## OBJECTIVE
Your task is to reproduce, verbatim and without pictures, the lines from the opening of the listing through the line containing "col = sc.collection".

## DATA
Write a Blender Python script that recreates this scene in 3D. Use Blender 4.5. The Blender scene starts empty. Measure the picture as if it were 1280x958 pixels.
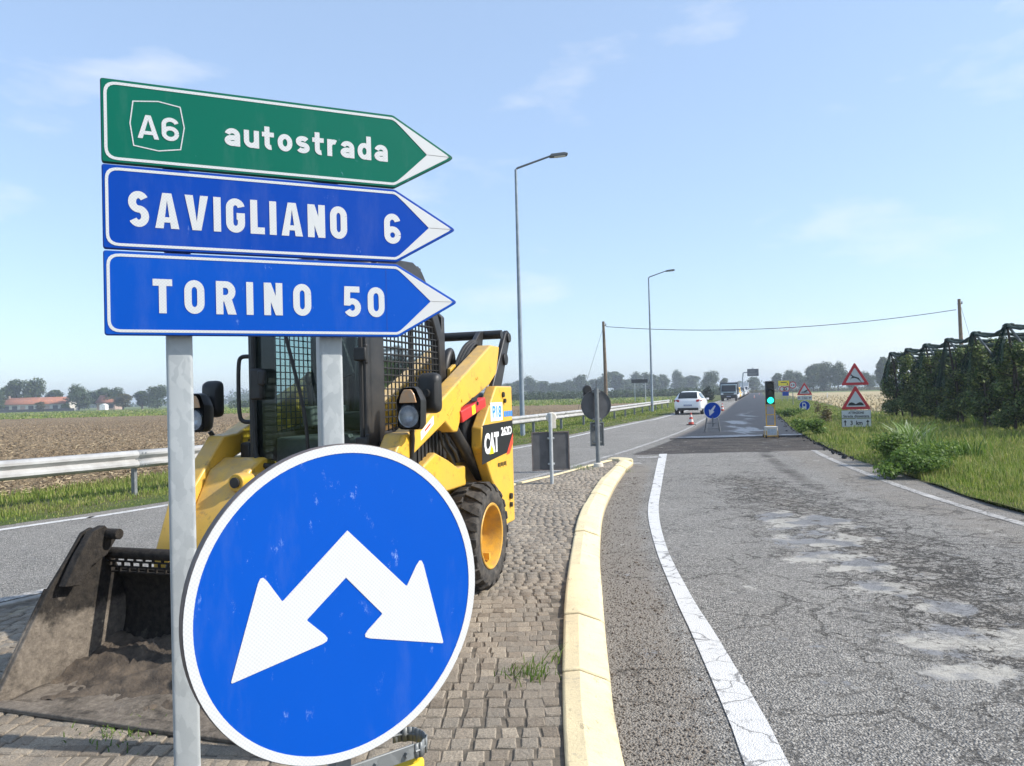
import bpy, bmesh, math, random
import numpy as np
from mathutils import Vector, Matrix, Quaternion
R = math.radians
rng = np.random.default_rng(7)
random.seed(7)
sc = bpy.context.scene
col = sc.collection

# ------------------------------------------------------------------ camera
FPX, CAMH, ROLL, PITCH = 961.0, 1.55, R(1.5), math.atan(15 / 961.0)
cam_data = bpy.data.cameras.new('camera'); cam = bpy.data.objects.new('camera', cam_data); col.objects.link(cam)
cam_data.sensor_fit = 'HORIZONTAL'; cam_data.sensor_width = 36; cam_data.lens = FPX / 1280 * 36
cam_data.clip_start = .05; cam_data.clip_end = 9000
cam.matrix_world = Matrix.Translation((0, 0, CAMH)) @ Matrix.Rotation(R(90) + PITCH, 4, 'X') @ Matrix.Rotation(-ROLL, 4, 'Z')
sc.camera = cam

# ------------------------------------------------------------------ sky, sun, exposure
SUN_DIR = Vector((.988 * math.cos(R(38)), -.155 * math.cos(R(38)), math.sin(R(38)))).normalized()
world = bpy.data.worlds.new('World'); sc.world = world; world.use_nodes = True
wn, wl = world.node_tree.nodes, world.node_tree.links
for n_ in list(wn): wn.remove(n_)
sky = wn.new('ShaderNodeTexSky'); sky.sky_type = 'NISHITA'; sky.sun_disc = False
sky.sun_elevation = R(38); sky.sun_rotation = math.atan2(SUN_DIR.x, SUN_DIR.y)
sky.altitude = 300; sky.air_density = 1.0; sky.dust_density = 1.2; sky.ozone_density = 2.7
tc = wn.new('ShaderNodeTexCoord')
mp = wn.new('ShaderNodeMapping'); mp.inputs['Scale'].default_value = (2.2, 2.2, 6.5)
wl.new(tc.outputs['Generated'], mp.inputs['Vector'])
cn = wn.new('ShaderNodeTexNoise'); cn.inputs['Scale'].default_value = 1.6; cn.inputs['Detail'].default_value = 8; cn.inputs['Roughness'].default_value = .55
wl.new(mp.outputs['Vector'], cn.inputs['Vector'])
cr = wn.new('ShaderNodeValToRGB'); cr.color_ramp.elements[0].position = .57; cr.color_ramp.elements[1].position = .84
cr.color_ramp.elements[0].color = (0, 0, 0, 1); cr.color_ramp.elements[1].color = (.7, .7, .7, 1)
wl.new(cn.outputs['Fac'], cr.inputs['Fac'])
cm = wn.new('ShaderNodeMix'); cm.data_type = 'RGBA'
vm = wn.new('ShaderNodeMix'); vm.data_type = 'RGBA'; vm.inputs[0].default_value = .46; vm.inputs[7].default_value = (2.5, 3.3, 4.5, 1)   # thin high haze
wl.new(sky.outputs['Color'], vm.inputs[6])
wl.new(cr.outputs['Color'], cm.inputs[0]); wl.new(vm.outputs[2], cm.inputs[6]); cm.inputs[7].default_value = (4.6, 4.65, 4.75, 1)
bg = wn.new('ShaderNodeBackground'); bg.inputs['Strength'].default_value = .15
wl.new(cm.outputs[2], bg.inputs['Color'])
wo = wn.new('ShaderNodeOutputWorld'); wl.new(bg.outputs[0], wo.inputs['Surface'])
sd = bpy.data.lights.new('sun', 'SUN'); sd.energy = 3.9; sd.angle = R(.6); sd.color = (1, .95, .87)
sun = bpy.data.objects.new('sun', sd); col.objects.link(sun)
sun.rotation_euler = SUN_DIR.to_track_quat('Z', 'Y').to_euler()
vs = sc.view_settings; vs.view_transform = 'Standard'; vs.look = 'None'; vs.gamma = 1; vs.exposure = .7; vs.use_curve_mapping = False
sc.cycles.use_denoising = True; sc.cycles.max_bounces = 5; sc.cycles.diffuse_bounces = 3; sc.cycles.glossy_bounces = 3; sc.cycles.transparent_max_bounces = 12; sc.cycles.use_adaptive_sampling = True; sc.cycles.adaptive_threshold = .02
sc.cycles.volume_bounces = 0

# ------------------------------------------------------------------ layout helpers (the place is laid out in metres round the camera)
_c, _s, _cp, _sp = math.cos(ROLL), math.sin(ROLL), math.cos(PITCH), math.sin(PITCH)
def _ray(px, py):
    dx, dy = px - 640, py - 479
    u, v = dx * _c - dy * _s, dy * _c + dx * _s
    return (u, FPX * _cp + v * _sp, -v * _cp + FPX * _sp)
def gp(px, py, z=0.):                    # the spot on the ground (height z) seen there
    r = _ray(px, py); t = (z - CAMH) / r[2]; return Vector((r[0] * t, r[1] * t, z))
def at(px, py, Y):                       # the spot at distance Y seen there
    r = _ray(px, py); t = Y / r[1]; return Vector((r[0] * t, Y, CAMH + r[2] * t))
def proj(p):
    x, y, z = p[0], p[1], p[2] - CAMH
    fw = y * _cp + z * _sp; v = -(z * _cp - y * _sp)
    u, v = x * FPX / fw, v * FPX / fw
    return 640 + u * _c + v * _s, 479 + v * _c - u * _s
RD = Vector((.305, .952, 0)); RN = Vector((.952, -.305, 0))       # along the main road, and to its right
def st(s, t, z=0.): p = RD * s + RN * t; return Vector((p.x, p.y, z))
ROADYAW = math.atan2(RD.y, RD.x)

# ------------------------------------------------------------------ materials
def lin(h):
    h = h.lstrip('#'); o = []
    for i in (0, 2, 4):
        c = int(h[i:i + 2], 16) / 255; o.append(c / 12.92 if c <= .04045 else ((c + .055) / 1.055) ** 2.4)
    return tuple(o)
def C4(c):
    if isinstance(c, str): c = lin(c)
    if isinstance(c, (int, float)): c = (c, c, c)
    return (c[0], c[1], c[2], 1)
class NT:
    def __init__(s, name):
        s.m = bpy.data.materials.new(name); s.m.use_nodes = True; s.n = s.m.node_tree.nodes; s.l = s.m.node_tree.links
        s.b = s.n['Principled BSDF']; s.out = s.n['Material Output']
        s.tc = s.n.new('ShaderNodeTexCoord')
    def set(s, inp, v):
        if hasattr(v, 'links') or isinstance(v, bpy.types.NodeSocket): s.l.new(v, inp)
        else: inp.default_value = v
    def noise(s, scale, detail=5, rough=.6, vec=None, dist=0, stretch=None):
        n = s.n.new('ShaderNodeTexNoise'); n.inputs['Scale'].default_value = scale; n.inputs['Detail'].default_value = detail
        n.inputs['Roughness'].default_value = rough; n.inputs['Distortion'].default_value = dist
        v = vec or s.tc.outputs['Object']
        if stretch:
            m = s.n.new('ShaderNodeMapping'); m.inputs['Scale'].default_value = stretch; s.l.new(v, m.inputs['Vector']); v = m.outputs['Vector']
        s.l.new(v, n.inputs['Vector']); return n.outputs['Fac']
    def vor(s, scale, feature='F1', out='Distance', vec=None, rand=1):
        n = s.n.new('ShaderNodeTexVoronoi'); n.feature = feature; n.inputs['Scale'].default_value = scale; n.inputs['Randomness'].default_value = rand
        s.l.new(vec or s.tc.outputs['Object'], n.inputs['Vector']); return n.outputs[out]
    def ramp(s, fac, a, b, ca=(0, 0, 0, 1), cb=(1, 1, 1, 1)):
        n = s.n.new('ShaderNodeValToRGB'); n.color_ramp.elements[0].position = a; n.color_ramp.elements[1].position = b
        n.color_ramp.elements[0].color = ca; n.color_ramp.elements[1].color = cb; s.l.new(fac, n.inputs['Fac']); return n.outputs['Color']
    def mix(s, f, a, b, mode='MIX'):
        n = s.n.new('ShaderNodeMix'); n.data_type = 'RGBA'; n.blend_type = mode
        s.set(n.inputs[0], f); s.set(n.inputs[6], a); s.set(n.inputs[7], b); return n.outputs[2]
    def math(s, op, a, b=0., clamp=False):
        n = s.n.new('ShaderNodeMath'); n.operation = op; n.use_clamp = clamp; s.set(n.inputs[0], a); s.set(n.inputs[1], b); return n.outputs[0]
    def attr(s, name):
        n = s.n.new('ShaderNodeAttribute'); n.attribute_name = name; return n.outputs['Fac']
    def bump(s, h, strength=.3, dist=.02):
        n = s.n.new('ShaderNodeBump'); n.inputs['Strength'].default_value = strength; n.inputs['Distance'].default_value = dist
        s.l.new(h, n.inputs['Height']); s.l.new(n.outputs['Normal'], s.b.inputs['Normal'])
    def island(s):
        n = s.n.new('ShaderNodeNewGeometry'); return n.outputs['Random Per Island']
    def fin(s, color, rough=.6, metal=0, spec=.5):
        s.set(s.b.inputs['Base Color'], color); s.set(s.b.inputs['Roughness'], rough); s.set(s.b.inputs['Metallic'], metal)
        s.set(s.b.inputs['Specular IOR Level'], spec); return s.m
def mat(name, c1, c2=None, scale=6, rough=.6, metal=0, bump=0, bscale=60, spec=.5, lo=.35, hi=.65, coat=0):
    t = NT(name); c = C4(c1)
    if c2 is not None: c = t.mix(t.ramp(t.noise(scale), lo, hi), C4(c1), C4(c2))
    if bump: t.bump(t.noise(bscale, 4), bump, .01)
    if coat: t.b.inputs['Coat Weight'].default_value = coat; t.b.inputs['Coat Roughness'].default_value = .12
    return t.fin(c, rough, metal, spec)
def emit(name, c, strength):
    t = NT(name); t.b.inputs['Emission Color'].default_value = C4(c); t.b.inputs['Emission Strength'].default_value = strength
    return t.fin(C4(c), .3)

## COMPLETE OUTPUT
Write a Blender Python script that recreates this scene in 3D. Use Blender 4.5. The Blender scene starts empty. Measure the picture as if it were 1280x958 pixels.
import bpy, bmesh, math, random
import numpy as np
from mathutils import Vector, Matrix, Quaternion
R = math.radians
rng = np.random.default_rng(7)
random.seed(7)
sc = bpy.context.scene
col = sc.collection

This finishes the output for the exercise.